D’autres raisons les auraient aussi poussé à rester à la maison. Du retour de Paris, ils auraient gardé un mauvais souvenir de la réception que le président Wade leur aurait réservée à Dakar. Les services du protocole diplomatique au Sénégal auraient traité avec beaucoup de déférence les deux Premiers ministres ivoiriens, Pascal Affi Nguessan et Seydou Diarra, considérations auxquelles ils n’auraient pas eu droit. En effet, à Marcoussis les discussions se sont tenues sur des bases égales, à leur grande satisfaction. Ils considèrent que le pouvoir d’Abidjan n’a pas plus de légitimité qu’eux et ont cherché à garder à sauvegarder leur honneur en boycottant Yamoussoukro .«Notre présence ne changera rien», se plaisent-ils à dire en insistant sur leur seule volonté: l’application de l’accord de Marcoussis.

La grande tâche du nouveau Premier ministre est de nommer un gouvernement de réconciliation nationale qui conduira une transition dont le terme est fixé à fin 2005 et de préparer de nouvelles élections générales. Selon l’accord de Marcoussis et les engagements pris avenue Kléber, une répartition équitable des postes ministériels a été établie. Le nouveau gouvernement comptera huit ministères d’Etat à raison de deux par grand parti: Le Front populaire ivoirien (FPI) de Laurent Gbagbo, enlève les ministères de l’Economie et des Finances, et de l’Industrie; le Parti démocratique de Côte d’Ivoire (PDCI) de l’ancien président Henri Konan Bédié, les Affaires étrangères et, soit l’Information, soit les Structures économiques et sociales; le Rassemblement des républicains (RDR) d’Alassane Ouattara, l’Agriculture et la Justice; le Mouvement patriotique de Côte d’Ivoire (MPCI), dont le secrétaire général est Guillaume Soro, occupera les ministères de l’Intérieur et de la Défense.

Les difficultés du nouveau Premier ministre débutent précisément à ce niveau.

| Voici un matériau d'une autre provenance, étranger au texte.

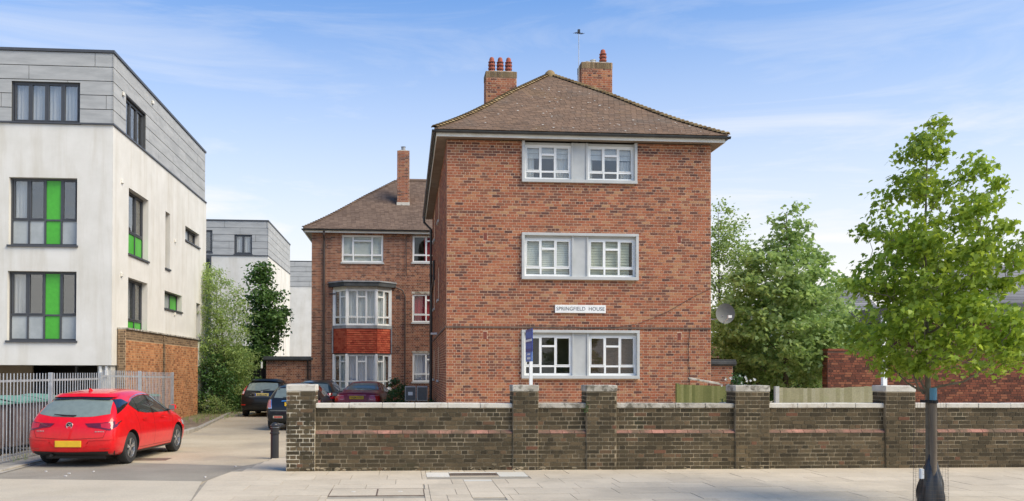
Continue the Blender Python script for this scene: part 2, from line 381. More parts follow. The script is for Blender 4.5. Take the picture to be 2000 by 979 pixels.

Mettre des noms sur chaque poste attribué, selon la volonté des états-majors des partis concernés. Les attributions devront également recueillir l’approbation du président de la République. Quelques noms posent déjà problème. Le président du RDR a choisi la secrétaire générale de son parti, Henriette Diabaté, pour être ministre de la Justice. Le président Gbagbo aurait déjà refusé cette nomination parce qu’il aurait été l’élève du professeur Henriette Diabaté. D’autres nominations à problème concernent les postes attribués au MPCI. Selon des sources proches de la rébellion le ministère de la Défense serait confié au colonel Michel Gueu, qui était en poste à Bouaké avant de rejoindre la rébellion. Au poste de ministre de l’Intérieur le nom de Louis Dacoury est cité. Ces noms ne conviennent pas au président de la République mais les états-majors des partis politiques maintiennent leurs candidats en arguant que la participation au gouvernement d’union nationale et de transition, imposé par l’accord de Marcoussis, ne pourrait souffrir des humeurs du président de la République, dont le maintien en poste a aussi été négocié.